## BEGIN RECORDS FOR PROCESSING
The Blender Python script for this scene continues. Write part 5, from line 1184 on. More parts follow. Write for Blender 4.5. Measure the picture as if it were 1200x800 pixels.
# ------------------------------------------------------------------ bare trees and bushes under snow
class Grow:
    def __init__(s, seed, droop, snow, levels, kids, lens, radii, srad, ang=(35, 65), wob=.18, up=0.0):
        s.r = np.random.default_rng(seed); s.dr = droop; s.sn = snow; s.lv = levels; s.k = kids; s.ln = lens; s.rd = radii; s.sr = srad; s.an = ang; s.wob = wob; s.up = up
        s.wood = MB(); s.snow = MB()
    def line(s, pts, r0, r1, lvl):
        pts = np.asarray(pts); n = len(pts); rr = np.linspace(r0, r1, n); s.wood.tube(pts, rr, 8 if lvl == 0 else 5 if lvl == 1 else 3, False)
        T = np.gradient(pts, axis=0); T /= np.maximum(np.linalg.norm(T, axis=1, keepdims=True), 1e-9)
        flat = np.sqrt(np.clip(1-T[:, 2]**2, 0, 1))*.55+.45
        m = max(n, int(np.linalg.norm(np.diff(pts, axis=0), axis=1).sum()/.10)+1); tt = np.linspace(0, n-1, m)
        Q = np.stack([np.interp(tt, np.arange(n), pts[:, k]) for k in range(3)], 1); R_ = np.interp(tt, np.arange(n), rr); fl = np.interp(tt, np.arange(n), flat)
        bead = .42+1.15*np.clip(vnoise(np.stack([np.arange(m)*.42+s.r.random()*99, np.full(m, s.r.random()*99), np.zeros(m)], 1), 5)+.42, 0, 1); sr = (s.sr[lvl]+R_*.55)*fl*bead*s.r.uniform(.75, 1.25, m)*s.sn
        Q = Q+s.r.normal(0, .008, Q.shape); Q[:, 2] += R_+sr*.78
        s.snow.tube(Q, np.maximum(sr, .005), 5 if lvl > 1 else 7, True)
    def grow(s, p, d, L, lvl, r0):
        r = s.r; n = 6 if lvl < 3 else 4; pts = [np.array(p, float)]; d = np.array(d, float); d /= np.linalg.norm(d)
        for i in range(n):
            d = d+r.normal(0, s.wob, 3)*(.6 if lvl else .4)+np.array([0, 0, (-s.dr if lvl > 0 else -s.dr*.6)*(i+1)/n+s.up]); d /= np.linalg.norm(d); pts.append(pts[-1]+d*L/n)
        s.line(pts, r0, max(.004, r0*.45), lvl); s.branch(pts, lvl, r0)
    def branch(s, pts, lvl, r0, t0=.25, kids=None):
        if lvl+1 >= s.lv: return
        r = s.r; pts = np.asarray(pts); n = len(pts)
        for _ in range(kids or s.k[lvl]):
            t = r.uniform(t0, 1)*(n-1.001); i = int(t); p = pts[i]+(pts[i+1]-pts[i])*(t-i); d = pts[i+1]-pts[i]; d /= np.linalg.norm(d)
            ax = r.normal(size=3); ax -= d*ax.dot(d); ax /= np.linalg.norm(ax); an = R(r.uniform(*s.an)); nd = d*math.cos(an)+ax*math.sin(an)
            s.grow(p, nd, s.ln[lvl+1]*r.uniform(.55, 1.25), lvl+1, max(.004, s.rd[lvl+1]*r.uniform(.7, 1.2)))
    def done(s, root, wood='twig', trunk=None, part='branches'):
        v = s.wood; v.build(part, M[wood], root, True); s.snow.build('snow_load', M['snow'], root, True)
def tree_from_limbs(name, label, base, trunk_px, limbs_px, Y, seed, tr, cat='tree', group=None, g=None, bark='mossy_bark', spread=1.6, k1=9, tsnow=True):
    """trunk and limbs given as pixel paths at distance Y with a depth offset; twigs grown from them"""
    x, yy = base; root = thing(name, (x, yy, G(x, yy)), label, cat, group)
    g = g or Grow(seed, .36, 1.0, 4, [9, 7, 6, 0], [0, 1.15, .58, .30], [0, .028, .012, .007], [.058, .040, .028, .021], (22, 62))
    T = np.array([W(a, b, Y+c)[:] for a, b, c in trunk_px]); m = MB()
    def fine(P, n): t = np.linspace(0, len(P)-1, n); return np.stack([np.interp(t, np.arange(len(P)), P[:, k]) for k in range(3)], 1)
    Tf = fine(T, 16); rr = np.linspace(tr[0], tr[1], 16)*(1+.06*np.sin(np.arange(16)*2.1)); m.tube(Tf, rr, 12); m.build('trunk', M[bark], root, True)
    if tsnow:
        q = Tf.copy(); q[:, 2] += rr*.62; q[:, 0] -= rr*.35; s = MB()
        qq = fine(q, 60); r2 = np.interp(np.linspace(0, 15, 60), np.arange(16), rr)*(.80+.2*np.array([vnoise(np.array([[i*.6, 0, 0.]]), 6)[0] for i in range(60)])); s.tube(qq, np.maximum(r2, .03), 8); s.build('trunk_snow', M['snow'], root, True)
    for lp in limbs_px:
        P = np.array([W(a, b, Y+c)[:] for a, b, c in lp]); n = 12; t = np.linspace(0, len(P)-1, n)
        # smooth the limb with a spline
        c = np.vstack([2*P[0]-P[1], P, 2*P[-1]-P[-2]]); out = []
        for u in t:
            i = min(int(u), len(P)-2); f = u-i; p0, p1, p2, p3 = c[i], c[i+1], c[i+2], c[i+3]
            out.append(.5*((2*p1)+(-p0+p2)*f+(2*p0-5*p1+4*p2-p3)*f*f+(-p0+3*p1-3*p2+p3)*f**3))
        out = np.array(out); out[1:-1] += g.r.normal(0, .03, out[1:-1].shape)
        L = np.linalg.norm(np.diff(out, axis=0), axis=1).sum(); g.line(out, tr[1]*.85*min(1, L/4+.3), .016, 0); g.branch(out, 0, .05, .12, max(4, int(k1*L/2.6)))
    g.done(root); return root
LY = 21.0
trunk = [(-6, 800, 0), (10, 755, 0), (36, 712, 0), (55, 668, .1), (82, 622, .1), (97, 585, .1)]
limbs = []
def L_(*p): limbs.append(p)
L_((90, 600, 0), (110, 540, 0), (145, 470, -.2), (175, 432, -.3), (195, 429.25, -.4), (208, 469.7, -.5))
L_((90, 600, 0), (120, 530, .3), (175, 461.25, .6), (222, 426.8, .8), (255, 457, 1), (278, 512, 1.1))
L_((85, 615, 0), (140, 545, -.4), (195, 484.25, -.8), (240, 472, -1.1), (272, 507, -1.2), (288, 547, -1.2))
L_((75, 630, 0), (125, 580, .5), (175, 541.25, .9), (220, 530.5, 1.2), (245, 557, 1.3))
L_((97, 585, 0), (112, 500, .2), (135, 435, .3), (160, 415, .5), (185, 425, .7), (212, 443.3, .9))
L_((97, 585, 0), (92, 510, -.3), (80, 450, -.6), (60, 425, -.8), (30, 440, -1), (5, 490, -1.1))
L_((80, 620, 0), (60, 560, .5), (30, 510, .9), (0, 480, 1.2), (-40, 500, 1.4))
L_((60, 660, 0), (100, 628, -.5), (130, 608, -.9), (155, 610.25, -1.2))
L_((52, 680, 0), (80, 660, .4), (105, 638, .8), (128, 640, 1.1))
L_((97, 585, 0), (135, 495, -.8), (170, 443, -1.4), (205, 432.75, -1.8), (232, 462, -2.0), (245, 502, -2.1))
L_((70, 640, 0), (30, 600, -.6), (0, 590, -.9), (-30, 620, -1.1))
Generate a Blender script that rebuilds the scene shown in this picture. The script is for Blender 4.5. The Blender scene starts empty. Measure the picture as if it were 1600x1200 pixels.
## END RECORDS FOR PROCESSING
Every record shown above must be echoed exactly.

◆ **EXPECTED ANSWER**:
The Blender Python script for this scene continues. Write part 5, from line 1184 on. More parts follow. Write for Blender 4.5. Measure the picture as if it were 1200x800 pixels.
# ------------------------------------------------------------------ bare trees and bushes under snow
class Grow:
    def __init__(s, seed, droop, snow, levels, kids, lens, radii, srad, ang=(35, 65), wob=.18, up=0.0):
        s.r = np.random.default_rng(seed); s.dr = droop; s.sn = snow; s.lv = levels; s.k = kids; s.ln = lens; s.rd = radii; s.sr = srad; s.an = ang; s.wob = wob; s.up = up
        s.wood = MB(); s.snow = MB()
    def line(s, pts, r0, r1, lvl):
        pts = np.asarray(pts); n = len(pts); rr = np.linspace(r0, r1, n); s.wood.tube(pts, rr, 8 if lvl == 0 else 5 if lvl == 1 else 3, False)
        T = np.gradient(pts, axis=0); T /= np.maximum(np.linalg.norm(T, axis=1, keepdims=True), 1e-9)
        flat = np.sqrt(np.clip(1-T[:, 2]**2, 0, 1))*.55+.45
        m = max(n, int(np.linalg.norm(np.diff(pts, axis=0), axis=1).sum()/.10)+1); tt = np.linspace(0, n-1, m)
        Q = np.stack([np.interp(tt, np.arange(n), pts[:, k]) for k in range(3)], 1); R_ = np.interp(tt, np.arange(n), rr); fl = np.interp(tt, np.arange(n), flat)
        bead = .42+1.15*np.clip(vnoise(np.stack([np.arange(m)*.42+s.r.random()*99, np.full(m, s.r.random()*99), np.zeros(m)], 1), 5)+.42, 0, 1); sr = (s.sr[lvl]+R_*.55)*fl*bead*s.r.uniform(.75, 1.25, m)*s.sn
        Q = Q+s.r.normal(0, .008, Q.shape); Q[:, 2] += R_+sr*.78
        s.snow.tube(Q, np.maximum(sr, .005), 5 if lvl > 1 else 7, True)
    def grow(s, p, d, L, lvl, r0):
        r = s.r; n = 6 if lvl < 3 else 4; pts = [np.array(p, float)]; d = np.array(d, float); d /= np.linalg.norm(d)
        for i in range(n):
            d = d+r.normal(0, s.wob, 3)*(.6 if lvl else .4)+np.array([0, 0, (-s.dr if lvl > 0 else -s.dr*.6)*(i+1)/n+s.up]); d /= np.linalg.norm(d); pts.append(pts[-1]+d*L/n)
        s.line(pts, r0, max(.004, r0*.45), lvl); s.branch(pts, lvl, r0)
    def branch(s, pts, lvl, r0, t0=.25, kids=None):
        if lvl+1 >= s.lv: return
        r = s.r; pts = np.asarray(pts); n = len(pts)
        for _ in range(kids or s.k[lvl]):
            t = r.uniform(t0, 1)*(n-1.001); i = int(t); p = pts[i]+(pts[i+1]-pts[i])*(t-i); d = pts[i+1]-pts[i]; d /= np.linalg.norm(d)
            ax = r.normal(size=3); ax -= d*ax.dot(d); ax /= np.linalg.norm(ax); an = R(r.uniform(*s.an)); nd = d*math.cos(an)+ax*math.sin(an)
            s.grow(p, nd, s.ln[lvl+1]*r.uniform(.55, 1.25), lvl+1, max(.004, s.rd[lvl+1]*r.uniform(.7, 1.2)))
    def done(s, root, wood='twig', trunk=None, part='branches'):
        v = s.wood; v.build(part, M[wood], root, True); s.snow.build('snow_load', M['snow'], root, True)
def tree_from_limbs(name, label, base, trunk_px, limbs_px, Y, seed, tr, cat='tree', group=None, g=None, bark='mossy_bark', spread=1.6, k1=9, tsnow=True):
    """trunk and limbs given as pixel paths at distance Y with a depth offset; twigs grown from them"""
    x, yy = base; root = thing(name, (x, yy, G(x, yy)), label, cat, group)
    g = g or Grow(seed, .36, 1.0, 4, [9, 7, 6, 0], [0, 1.15, .58, .30], [0, .028, .012, .007], [.058, .040, .028, .021], (22, 62))
    T = np.array([W(a, b, Y+c)[:] for a, b, c in trunk_px]); m = MB()
    def fine(P, n): t = np.linspace(0, len(P)-1, n); return np.stack([np.interp(t, np.arange(len(P)), P[:, k]) for k in range(3)], 1)
    Tf = fine(T, 16); rr = np.linspace(tr[0], tr[1], 16)*(1+.06*np.sin(np.arange(16)*2.1)); m.tube(Tf, rr, 12); m.build('trunk', M[bark], root, True)
    if tsnow:
        q = Tf.copy(); q[:, 2] += rr*.62; q[:, 0] -= rr*.35; s = MB()
        qq = fine(q, 60); r2 = np.interp(np.linspace(0, 15, 60), np.arange(16), rr)*(.80+.2*np.array([vnoise(np.array([[i*.6, 0, 0.]]), 6)[0] for i in range(60)])); s.tube(qq, np.maximum(r2, .03), 8); s.build('trunk_snow', M['snow'], root, True)
    for lp in limbs_px:
        P = np.array([W(a, b, Y+c)[:] for a, b, c in lp]); n = 12; t = np.linspace(0, len(P)-1, n)
        # smooth the limb with a spline
        c = np.vstack([2*P[0]-P[1], P, 2*P[-1]-P[-2]]); out = []
        for u in t:
            i = min(int(u), len(P)-2); f = u-i; p0, p1, p2, p3 = c[i], c[i+1], c[i+2], c[i+3]
            out.append(.5*((2*p1)+(-p0+p2)*f+(2*p0-5*p1+4*p2-p3)*f*f+(-p0+3*p1-3*p2+p3)*f**3))
        out = np.array(out); out[1:-1] += g.r.normal(0, .03, out[1:-1].shape)
        L = np.linalg.norm(np.diff(out, axis=0), axis=1).sum(); g.line(out, tr[1]*.85*min(1, L/4+.3), .016, 0); g.branch(out, 0, .05, .12, max(4, int(k1*L/2.6)))
    g.done(root); return root
LY = 21.0
trunk = [(-6, 800, 0), (10, 755, 0), (36, 712, 0), (55, 668, .1), (82, 622, .1), (97, 585, .1)]
limbs = []
def L_(*p): limbs.append(p)
L_((90, 600, 0), (110, 540, 0), (145, 470, -.2), (175, 432, -.3), (195, 429.25, -.4), (208, 469.7, -.5))
L_((90, 600, 0), (120, 530, .3), (175, 461.25, .6), (222, 426.8, .8), (255, 457, 1), (278, 512, 1.1))
L_((85, 615, 0), (140, 545, -.4), (195, 484.25, -.8), (240, 472, -1.1), (272, 507, -1.2), (288, 547, -1.2))
L_((75, 630, 0), (125, 580, .5), (175, 541.25, .9), (220, 530.5, 1.2), (245, 557, 1.3))
L_((97, 585, 0), (112, 500, .2), (135, 435, .3), (160, 415, .5), (185, 425, .7), (212, 443.3, .9))
L_((97, 585, 0), (92, 510, -.3), (80, 450, -.6), (60, 425, -.8), (30, 440, -1), (5, 490, -1.1))
L_((80, 620, 0), (60, 560, .5), (30, 510, .9), (0, 480, 1.2), (-40, 500, 1.4))
L_((60, 660, 0), (100, 628, -.5), (130, 608, -.9), (155, 610.25, -1.2))
L_((52, 680, 0), (80, 660, .4), (105, 638, .8), (128, 640, 1.1))
L_((97, 585, 0), (135, 495, -.8), (170, 443, -1.4), (205, 432.75, -1.8), (232, 462, -2.0), (245, 502, -2.1))
L_((70, 640, 0), (30, 600, -.6), (0, 590, -.9), (-30, 620, -1.1))
Generate a Blender script that rebuilds the scene shown in this picture. The script is for Blender 4.5. The Blender scene starts empty. Measure the picture as if it were 1600x1200 pixels.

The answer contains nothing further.